Abstract

Superpixel segmentation, which amounts to partitioning an image into a number of superpixels each of which is a set of pixels sharing common visual meanings, requires specific needs for different computer vision tasks. Graph based methods, as a kind of popular superpixel segmentation method, regard an image as a weighted graph whose nodes correspond to pixels of the image, and partition all pixels into superpixels according to the similarity between pixels over various feature spaces. Despite their improvement of the performance of segmentation, these methods ignore high-order relationship between them incurred from either locally neighboring pixels or structured layout of the image. Moreover, they measure the similarity of pairwise pixels using Gaussian kernel where a robust radius parameter is difficult to find for pixels which exhibit multiple features (e.g., texture, color, brightness).
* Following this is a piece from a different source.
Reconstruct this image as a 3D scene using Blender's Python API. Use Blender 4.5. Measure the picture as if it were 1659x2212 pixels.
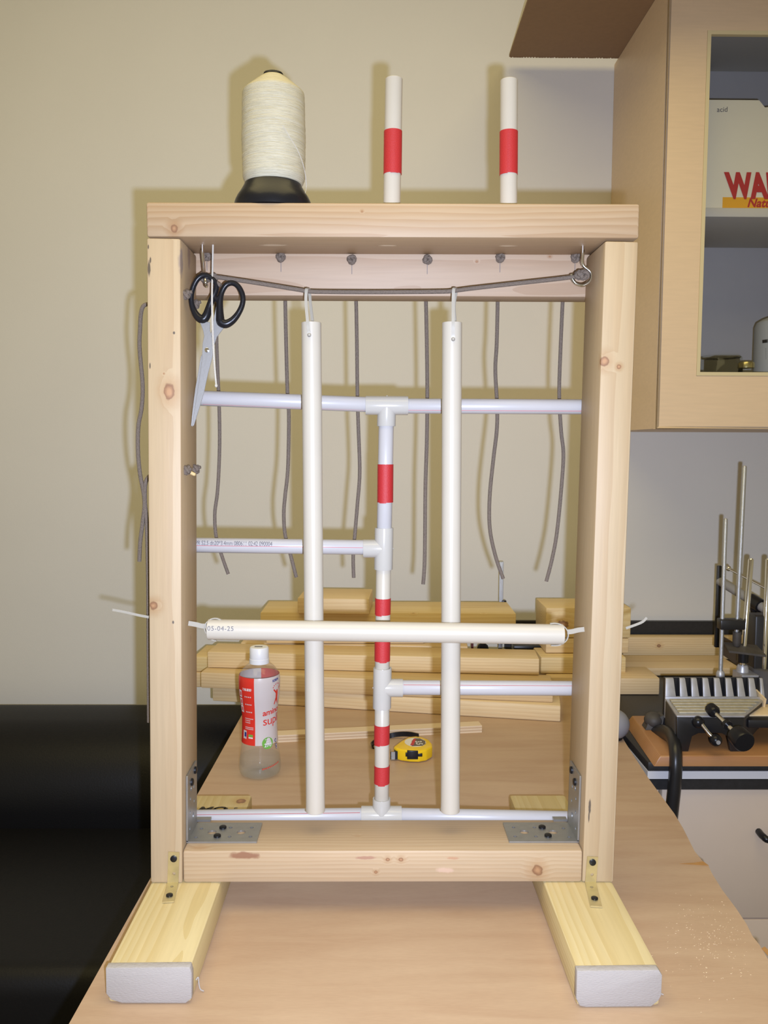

In this paper, we propose an adaptive hypergraph superpixel segmentation (AHS) of intensity images for solving both issues. AHS constructs a hypergraph by building the hyperedges with an adaptive neighborhood scheme, which explores an intrinsic relationship of pixels. Afterwards, AHS encodes the relationship between pairwise pixels using characteristics of current two pixels as well as their neighboring pixels defined by hyperedges. Essentially, AHS models the relationship of pairwise pixels in a high-order group fashion while graph based methods evaluate it in a one-vs-one fashion. Experiments on four datasets demonstrate that AHS achieves higher or comparable performance compared with state-of-the-art methods.